In an affidavit submitted last week to the Polish court, Weiss asserts that “the clear meaning of Cardianl Glemp’s statement is that I intended and attempted to murder and pillage when I visited the grounds of the convent.”

Weiss said since there were numerous media accounts of the incident indicating his group was engaged in non-violent protest, Glemp’s remarks were knowingly false.

During the same speech, Glemp made comments that infuriated many Jews, accusing the Jewish people of using their influence with the news media to spread anti-Polish sentiments and undermine Poland’s sovereignty.

Two Boston attorneys acting on behalf of Weiss and his chief lawyer, Alan Dershowitz, submitted the affidavit to the Czestochowa regional court last Friday.
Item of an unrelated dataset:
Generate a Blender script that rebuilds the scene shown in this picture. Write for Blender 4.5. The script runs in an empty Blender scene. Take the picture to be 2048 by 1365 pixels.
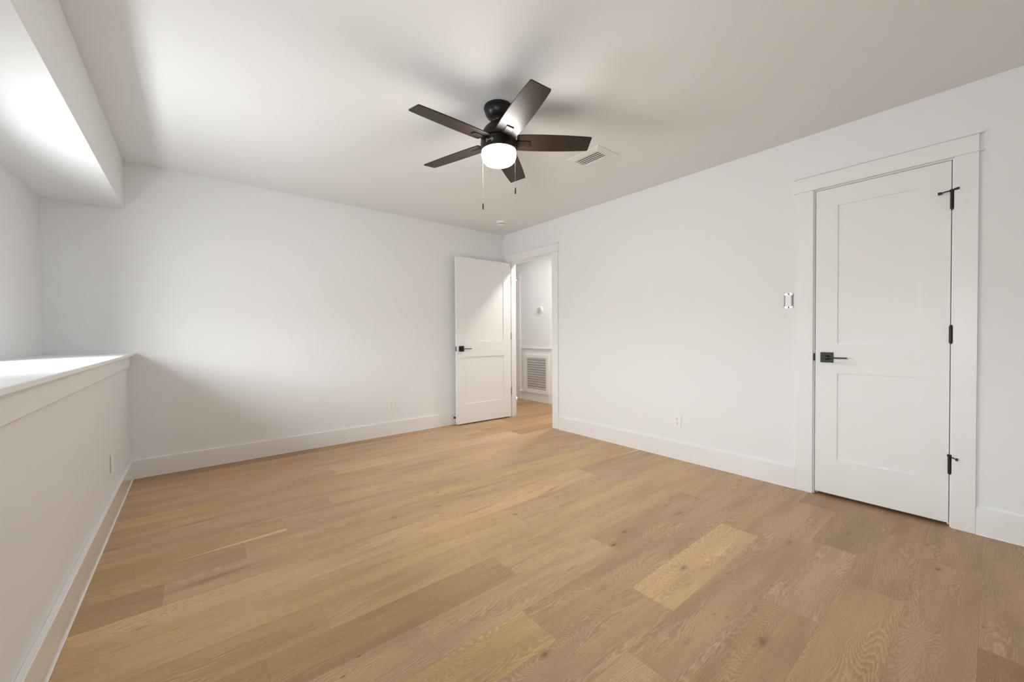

FAILED TO GET POLISH LAWYER

Dershowitz and Weiss had made attempts to retain legal representation in Poland, but said that several attorneys had turned them down because of the controversy connected to challenging the nation’s highest-ranking Catholic official.

It is “close to impossible” to find a Polish lawyer who would take on the case, said Stanislaw Pomorski, a professor of law at Rutgers University and a former Warsaw attorney. Pomorski acted as a consultant and translator for Dershowitz.

“Suing the primate of Poland is without a precedent,” Pomorski said, adding that he was “extremely interested and in suspense” over the outcome of the case.

A Polish attorney retained for a short time tried to contact Glemp to reach an out-of-court settlement. Weiss had said that if Glemp made a public apology, he would not pursue legal action.

But Glemp rebuffed the efforts at dialogue, according to Dershowitz and Weiss, and the decision was then made to file the suit on Nov. 24, two days before the three-month statute of limitations that exists for such crimes in Poland would have run out.

While Jewish leaders involved in interfaith relations and the convent issue say that Weiss has the right as an individual to pursue his case, some worry that it will reignite the convent controversy. Currently, they believe, there appears to be some progress towards the convent’s relocation away from Auschwitz.

“My fear is that a public trial will raise the fever while we are now moving toward a solution and could do harm,” said Rabbi A. James Rudin, director of interreligious affairs for the American Jewish Committee.

Rudin said he would urge Weiss to “use any means to settle without going to trial.”

But Weiss says that this is the only way in which to clear his name after Glemp damaged his “reputation as a peaceful man” and painted him as “a violent and dangerous man, an attempted murderer.”